Introduction to Auditor's Reporting Model Update
The last agenda topic is an update on the Board's review of the auditor's reporting model. The objective of this project is to determine whether the Board should expand what auditors report to financial statement users — that is, whether the end product of an audit should be more than the traditional, standardized, pass-fail report. In my view, this initiative is the most significant item on the Board's docket. It raises fundamental questions about the purpose and value of the audit. Expanding the contours of what auditors communicate could have a profound impact on investors, auditors, and public company financial reporting managements and directors.
The Board has been looking for nearly two years at how it can increase the relevance of the information that auditors provide to financial statement users. That effort has included public discussion with both this advisory group and with the Board's Investor Advisory Group. During 2010 and early 2011, we also held focus-group sessions with investors, preparers, auditors, and others. In June, the Board issued a concept release outlining alternatives for expanding auditor reporting. We followed up with a public roundtable in September at which those alternatives were hotly debated.
The staff is now analyzing what we have learned from the comments on the concept release. The file is voluminous, with 151 letters at last count and additional submissions still arriving. We have heard from a wide range of perspectives, including pension and fund managers, investor associations, analysts, investment advisors, public companies, audit committee members, accounting firms, academics, and other regulators. Jennifer Rand, the Board's Deputy Chief Auditor, is going to give you an overview of the comments. Before she does that, however, I would like to highlight some of the issues that the letters suggest the Board will have to grapple with as this project moves ahead. These views are, of course, solely my own.
If the comment file makes one thing clear it is that investors deeply believe that they deserve more from auditors. There is strong support for requiring the auditor to provide insight into financial statement risk, significant judgments and estimates, and the quality of the company's accounting choices. If we were to treat the comment process as an investor plebiscite, it's quite clear that a broad auditor's discussion and analysis requirement would be the winning choice.
However, we have also received thoughtful views that raise some warning flags. For example —
- A theme expressed in many comments is that management, not the auditor, should remain the primary source of information and insight regarding the company's financial reporting. Managements and directors see a serious risk of investor confusion if there are competing analytical presentations from the company and the auditor.
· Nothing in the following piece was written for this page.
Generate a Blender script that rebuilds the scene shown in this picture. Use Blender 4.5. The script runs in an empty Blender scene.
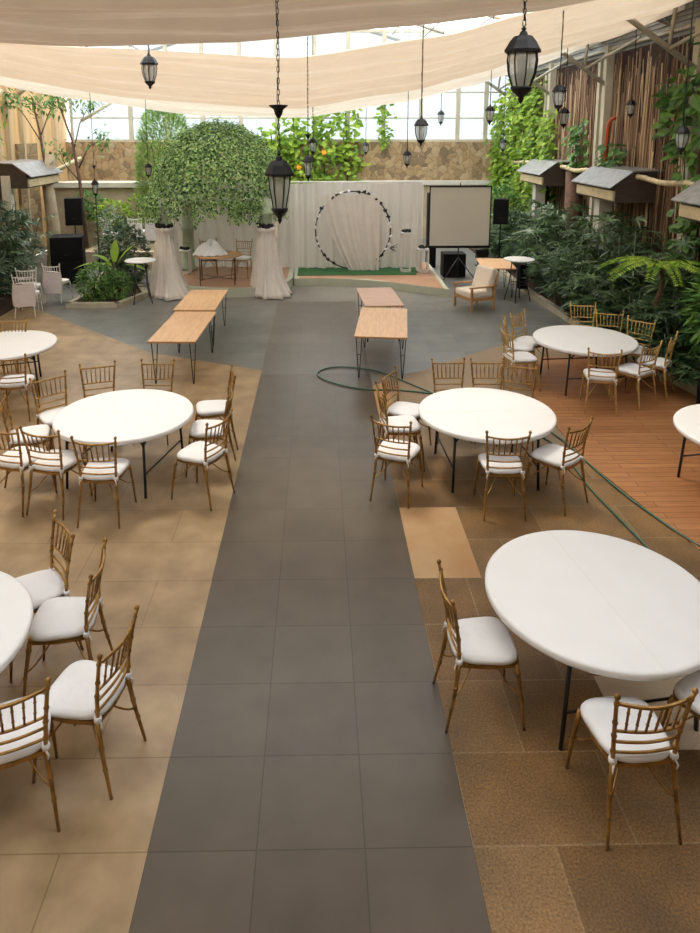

- Some commenters have also told us that the audit committee's governance role in overseeing financial reporting could be undermined by a broad auditor reporting requirement. In particular, audit committee members believe that the quality and candor of information they receive could be compromised, if the kind of information about financial reporting risk and accounting judgments that the auditor provides them today routinely become public.
- Questions have also been raised about whether the training and standards that currently define the profession equip auditors to create and communicate new information, as opposed to providing assurance on information created by others. Some auditors fear that the effect of that kind of responsibility could be to widen, rather than narrow, the expectations gap that already bedevils the profession and ultimately to decrease public confidence in auditing.
The Board's mission is to protect the interests of investors and further the public interest in the preparation of informative audit reports. In light of that mission, we obviously need to give considerable weight to the investor views we have received. But we also need to test potential changes in the reporting model against the goal of promoting full and fair disclosure. The Board is committed to increasing the usefulness and relevance of the auditor's report. But, in my view, despite the volume and sophistication of the comments, the solution to the issues raised in the concept release is not self-evident, and creating a workable new reporting model will require the Board to make some difficult judgments.
I am looking forward to the discussion this morning and to hearing any additional thoughts any of the SAG members have on how the Board should modernize the reporting model. I will now turn the floor over to Jennifer, who will take you through the comments in more detail.